Written exercise
Restate the entire listing word for word.

Dataset section

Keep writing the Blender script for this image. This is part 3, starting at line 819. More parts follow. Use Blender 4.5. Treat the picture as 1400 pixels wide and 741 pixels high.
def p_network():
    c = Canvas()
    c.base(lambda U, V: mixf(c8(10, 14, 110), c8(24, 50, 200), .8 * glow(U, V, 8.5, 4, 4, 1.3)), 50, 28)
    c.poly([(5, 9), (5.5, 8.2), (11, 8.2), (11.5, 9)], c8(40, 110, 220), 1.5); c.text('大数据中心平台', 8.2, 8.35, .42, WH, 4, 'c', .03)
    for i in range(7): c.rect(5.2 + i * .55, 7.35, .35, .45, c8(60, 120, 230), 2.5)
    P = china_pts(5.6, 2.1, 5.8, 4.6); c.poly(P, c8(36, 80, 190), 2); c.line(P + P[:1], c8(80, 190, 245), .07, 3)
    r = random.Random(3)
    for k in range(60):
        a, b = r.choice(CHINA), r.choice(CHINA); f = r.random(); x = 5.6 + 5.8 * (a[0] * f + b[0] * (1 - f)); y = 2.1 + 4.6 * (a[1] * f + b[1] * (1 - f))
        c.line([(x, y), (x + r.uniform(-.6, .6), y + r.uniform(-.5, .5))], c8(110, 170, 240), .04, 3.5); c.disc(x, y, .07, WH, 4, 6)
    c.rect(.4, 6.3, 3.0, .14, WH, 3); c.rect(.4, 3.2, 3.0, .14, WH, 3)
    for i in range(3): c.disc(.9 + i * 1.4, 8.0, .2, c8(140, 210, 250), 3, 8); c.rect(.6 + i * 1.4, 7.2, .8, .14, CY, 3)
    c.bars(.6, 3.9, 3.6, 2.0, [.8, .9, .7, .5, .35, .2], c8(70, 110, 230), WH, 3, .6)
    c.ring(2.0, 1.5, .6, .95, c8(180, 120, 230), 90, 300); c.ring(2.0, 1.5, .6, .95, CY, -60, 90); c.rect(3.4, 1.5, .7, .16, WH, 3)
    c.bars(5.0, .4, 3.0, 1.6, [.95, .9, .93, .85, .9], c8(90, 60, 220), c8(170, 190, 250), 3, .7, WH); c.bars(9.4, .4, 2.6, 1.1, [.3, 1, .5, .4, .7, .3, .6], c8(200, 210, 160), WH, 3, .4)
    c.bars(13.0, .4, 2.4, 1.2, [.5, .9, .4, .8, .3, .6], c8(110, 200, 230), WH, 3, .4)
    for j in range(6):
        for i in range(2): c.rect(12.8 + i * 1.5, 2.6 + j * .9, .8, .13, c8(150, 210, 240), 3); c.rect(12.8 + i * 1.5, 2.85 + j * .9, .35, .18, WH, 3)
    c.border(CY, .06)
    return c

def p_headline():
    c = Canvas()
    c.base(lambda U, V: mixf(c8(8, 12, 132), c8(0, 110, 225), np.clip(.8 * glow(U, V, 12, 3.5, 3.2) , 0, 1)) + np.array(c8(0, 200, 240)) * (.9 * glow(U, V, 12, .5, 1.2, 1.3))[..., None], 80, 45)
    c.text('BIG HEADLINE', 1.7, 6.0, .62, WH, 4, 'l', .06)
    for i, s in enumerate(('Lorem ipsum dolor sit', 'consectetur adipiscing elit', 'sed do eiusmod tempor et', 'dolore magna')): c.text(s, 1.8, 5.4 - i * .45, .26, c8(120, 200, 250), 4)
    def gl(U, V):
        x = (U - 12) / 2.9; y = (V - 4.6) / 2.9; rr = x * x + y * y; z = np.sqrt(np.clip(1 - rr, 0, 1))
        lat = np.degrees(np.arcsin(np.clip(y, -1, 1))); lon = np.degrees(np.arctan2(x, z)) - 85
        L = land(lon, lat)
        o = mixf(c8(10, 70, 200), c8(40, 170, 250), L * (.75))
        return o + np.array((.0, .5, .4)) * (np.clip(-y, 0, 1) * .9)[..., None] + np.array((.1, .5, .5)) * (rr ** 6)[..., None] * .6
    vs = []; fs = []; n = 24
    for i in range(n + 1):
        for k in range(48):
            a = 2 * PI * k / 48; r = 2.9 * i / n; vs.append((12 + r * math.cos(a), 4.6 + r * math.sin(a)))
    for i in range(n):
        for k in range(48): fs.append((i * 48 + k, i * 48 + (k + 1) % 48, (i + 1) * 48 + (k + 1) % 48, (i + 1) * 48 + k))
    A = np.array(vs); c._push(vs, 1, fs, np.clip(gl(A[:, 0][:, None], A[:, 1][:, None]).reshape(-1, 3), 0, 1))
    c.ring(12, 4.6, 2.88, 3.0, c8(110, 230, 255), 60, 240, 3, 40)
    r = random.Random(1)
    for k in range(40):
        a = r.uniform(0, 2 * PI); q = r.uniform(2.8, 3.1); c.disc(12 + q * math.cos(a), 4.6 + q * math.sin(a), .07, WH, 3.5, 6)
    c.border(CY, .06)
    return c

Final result
Keep writing the Blender script for this image. This is part 3, starting at line 819. More parts follow. Use Blender 4.5. Treat the picture as 1400 pixels wide and 741 pixels high.
def p_network():
    c = Canvas()
    c.base(lambda U, V: mixf(c8(10, 14, 110), c8(24, 50, 200), .8 * glow(U, V, 8.5, 4, 4, 1.3)), 50, 28)
    c.poly([(5, 9), (5.5, 8.2), (11, 8.2), (11.5, 9)], c8(40, 110, 220), 1.5); c.text('大数据中心平台', 8.2, 8.35, .42, WH, 4, 'c', .03)
    for i in range(7): c.rect(5.2 + i * .55, 7.35, .35, .45, c8(60, 120, 230), 2.5)
    P = china_pts(5.6, 2.1, 5.8, 4.6); c.poly(P, c8(36, 80, 190), 2); c.line(P + P[:1], c8(80, 190, 245), .07, 3)
    r = random.Random(3)
    for k in range(60):
        a, b = r.choice(CHINA), r.choice(CHINA); f = r.random(); x = 5.6 + 5.8 * (a[0] * f + b[0] * (1 - f)); y = 2.1 + 4.6 * (a[1] * f + b[1] * (1 - f))
        c.line([(x, y), (x + r.uniform(-.6, .6), y + r.uniform(-.5, .5))], c8(110, 170, 240), .04, 3.5); c.disc(x, y, .07, WH, 4, 6)
    c.rect(.4, 6.3, 3.0, .14, WH, 3); c.rect(.4, 3.2, 3.0, .14, WH, 3)
    for i in range(3): c.disc(.9 + i * 1.4, 8.0, .2, c8(140, 210, 250), 3, 8); c.rect(.6 + i * 1.4, 7.2, .8, .14, CY, 3)
    c.bars(.6, 3.9, 3.6, 2.0, [.8, .9, .7, .5, .35, .2], c8(70, 110, 230), WH, 3, .6)
    c.ring(2.0, 1.5, .6, .95, c8(180, 120, 230), 90, 300); c.ring(2.0, 1.5, .6, .95, CY, -60, 90); c.rect(3.4, 1.5, .7, .16, WH, 3)
    c.bars(5.0, .4, 3.0, 1.6, [.95, .9, .93, .85, .9], c8(90, 60, 220), c8(170, 190, 250), 3, .7, WH); c.bars(9.4, .4, 2.6, 1.1, [.3, 1, .5, .4, .7, .3, .6], c8(200, 210, 160), WH, 3, .4)
    c.bars(13.0, .4, 2.4, 1.2, [.5, .9, .4, .8, .3, .6], c8(110, 200, 230), WH, 3, .4)
    for j in range(6):
        for i in range(2): c.rect(12.8 + i * 1.5, 2.6 + j * .9, .8, .13, c8(150, 210, 240), 3); c.rect(12.8 + i * 1.5, 2.85 + j * .9, .35, .18, WH, 3)
    c.border(CY, .06)
    return c

def p_headline():
    c = Canvas()
    c.base(lambda U, V: mixf(c8(8, 12, 132), c8(0, 110, 225), np.clip(.8 * glow(U, V, 12, 3.5, 3.2) , 0, 1)) + np.array(c8(0, 200, 240)) * (.9 * glow(U, V, 12, .5, 1.2, 1.3))[..., None], 80, 45)
    c.text('BIG HEADLINE', 1.7, 6.0, .62, WH, 4, 'l', .06)
    for i, s in enumerate(('Lorem ipsum dolor sit', 'consectetur adipiscing elit', 'sed do eiusmod tempor et', 'dolore magna')): c.text(s, 1.8, 5.4 - i * .45, .26, c8(120, 200, 250), 4)
    def gl(U, V):
        x = (U - 12) / 2.9; y = (V - 4.6) / 2.9; rr = x * x + y * y; z = np.sqrt(np.clip(1 - rr, 0, 1))
        lat = np.degrees(np.arcsin(np.clip(y, -1, 1))); lon = np.degrees(np.arctan2(x, z)) - 85
        L = land(lon, lat)
        o = mixf(c8(10, 70, 200), c8(40, 170, 250), L * (.75))
        return o + np.array((.0, .5, .4)) * (np.clip(-y, 0, 1) * .9)[..., None] + np.array((.1, .5, .5)) * (rr ** 6)[..., None] * .6
    vs = []; fs = []; n = 24
    for i in range(n + 1):
        for k in range(48):
            a = 2 * PI * k / 48; r = 2.9 * i / n; vs.append((12 + r * math.cos(a), 4.6 + r * math.sin(a)))
    for i in range(n):
        for k in range(48): fs.append((i * 48 + k, i * 48 + (k + 1) % 48, (i + 1) * 48 + (k + 1) % 48, (i + 1) * 48 + k))
    A = np.array(vs); c._push(vs, 1, fs, np.clip(gl(A[:, 0][:, None], A[:, 1][:, None]).reshape(-1, 3), 0, 1))
    c.ring(12, 4.6, 2.88, 3.0, c8(110, 230, 255), 60, 240, 3, 40)
    r = random.Random(1)
    for k in range(40):
        a = r.uniform(0, 2 * PI); q = r.uniform(2.8, 3.1); c.disc(12 + q * math.cos(a), 4.6 + q * math.sin(a), .07, WH, 3.5, 6)
    c.border(CY, .06)
    return c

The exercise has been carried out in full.